Néanmoins, du haut de mes 86 ans, j'ai besoin de vous avouer, le cœur serré, que j'ai peur pour l'avenir de notre cher pays.
J'ai peur tout d'abord pour l'unité de la nation. L'approche sécuritaire des questions politiques, le recours au clientélisme pour résoudre les problèmes sociaux, les réponses partielles et erratiques à des demandes de réformes profondes et structurelles vont aboutir au délitement du lien collectif et à l'affaiblissement de l'appartenance nationale. Quand le pays devient « clément et miséricordieux » à l'égard des uns et « ingrat et oublieux » envers d'autres, il faut alors s'inquiéter pour son avenir car les ignorés et les laissés-pour-compte sont majoritaires au Maroc.
Je crains que les élites appartenant à des générations précédentes qui sont au pouvoir au sein des partis politiques, des associations, des médias et des universités, ne soient prisonnières de leur résignation devant « l'état actuel des choses ». Ces élites qui justifient l'inertie, la passivité ou qui font mine de regretter l'absence d'une force réelle de changement.
Pendant longtemps, les privilégiés et les détenteurs du pouvoir au sein de l'Etat ont profité du fatalisme des élites appartenant aux générations précédentes, y compris la mienne.
J'ai peur que les forces de corruption ne mobilisent et rallient les opportunistes qui profitent de la situation actuelle du pays, pour attaquer votre mouvement, avec leurs écrits, leurs émissions à la télévision, et par d'autres moyens dont ils disposent.
Il y a bien sûr des gens qui attendent que votre mouvement s'essouffle, que la flamme que vous avez rallumée s'éteigne, mais il y a surtout les corrompus qui n'hésiteront pas à saper et à détruire tout ce qui est glorieux et beau chez notre peuple.
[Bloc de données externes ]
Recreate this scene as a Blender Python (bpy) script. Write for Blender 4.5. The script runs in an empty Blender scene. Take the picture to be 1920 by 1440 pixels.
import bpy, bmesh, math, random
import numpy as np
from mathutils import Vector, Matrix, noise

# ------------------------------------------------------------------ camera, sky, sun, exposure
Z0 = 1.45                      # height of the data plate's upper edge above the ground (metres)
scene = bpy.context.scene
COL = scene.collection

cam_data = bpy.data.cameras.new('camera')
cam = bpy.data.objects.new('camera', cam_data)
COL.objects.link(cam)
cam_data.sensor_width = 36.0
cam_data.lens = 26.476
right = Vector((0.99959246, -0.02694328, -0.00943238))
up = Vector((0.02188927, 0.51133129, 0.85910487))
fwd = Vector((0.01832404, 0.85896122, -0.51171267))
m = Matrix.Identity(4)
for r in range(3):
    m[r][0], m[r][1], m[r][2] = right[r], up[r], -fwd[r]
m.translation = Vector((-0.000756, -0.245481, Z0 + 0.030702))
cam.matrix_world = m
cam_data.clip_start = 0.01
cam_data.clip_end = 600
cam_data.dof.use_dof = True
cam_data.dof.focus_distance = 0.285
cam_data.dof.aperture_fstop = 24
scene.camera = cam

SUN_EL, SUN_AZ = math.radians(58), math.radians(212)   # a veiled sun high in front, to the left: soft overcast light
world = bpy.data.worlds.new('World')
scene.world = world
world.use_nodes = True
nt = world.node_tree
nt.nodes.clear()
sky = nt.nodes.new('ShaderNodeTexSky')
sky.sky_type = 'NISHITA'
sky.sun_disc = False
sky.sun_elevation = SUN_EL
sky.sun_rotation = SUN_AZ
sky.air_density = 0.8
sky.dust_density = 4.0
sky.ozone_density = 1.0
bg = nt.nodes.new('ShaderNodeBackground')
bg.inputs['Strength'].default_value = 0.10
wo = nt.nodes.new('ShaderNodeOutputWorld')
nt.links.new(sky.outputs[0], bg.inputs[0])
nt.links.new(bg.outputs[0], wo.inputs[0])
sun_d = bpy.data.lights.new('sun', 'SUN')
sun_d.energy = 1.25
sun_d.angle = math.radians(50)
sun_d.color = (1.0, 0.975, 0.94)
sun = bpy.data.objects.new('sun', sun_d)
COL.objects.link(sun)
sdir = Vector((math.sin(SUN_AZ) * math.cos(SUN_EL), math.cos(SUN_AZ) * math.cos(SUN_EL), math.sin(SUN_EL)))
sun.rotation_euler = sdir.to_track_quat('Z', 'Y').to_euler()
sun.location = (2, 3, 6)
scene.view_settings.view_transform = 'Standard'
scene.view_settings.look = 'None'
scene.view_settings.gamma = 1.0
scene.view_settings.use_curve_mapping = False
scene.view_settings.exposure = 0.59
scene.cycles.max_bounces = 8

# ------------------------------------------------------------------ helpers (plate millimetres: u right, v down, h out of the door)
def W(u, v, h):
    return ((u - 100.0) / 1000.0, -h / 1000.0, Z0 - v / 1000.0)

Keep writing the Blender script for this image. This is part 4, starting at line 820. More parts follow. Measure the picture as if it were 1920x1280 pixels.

Ils sont comme les chauves-souris : ils redoutent la clarté de la lumière et ne peuvent vivre et s'épanouir que dans l'obscurité.
Mais malgré mes craintes de vieil homme, entretenant toujours de beaux et grands espoirs pour le peuple marocain, je demeure optimiste. Votre jeunesse, votre enthousiasme, votre persévérance, enfants du Maroc de demain, dissiperont toutes les craintes et vaincront les forces de la corruption et de l'injustice. Vous aller réussir face aux manœuvres des corrompus et les tergiversations des indécis.
Vos revendications sont justes et légitimes, et notamment la demande d' « une monarchie parlementaire » qui pourrait trouver un écho favorable auprès du roi, responsable de l'unité du pays et de la sécurité du peuple.
Je vous salue, jeunes du Maroc, « fondateurs de la citoyenneté », en vous exprimant mon respect, ma fierté et mon admiration. Vous êtes le peuple et ce pays est le vôtre, guidez-le vers le chemin de l'action et dirigez-le vers l'espoir.
Mohammed Bensaîd Ait Idder
Résistant et membre fondateur de l'Armée de libération.
Militant et membre fondateur de la gauche au Maroc.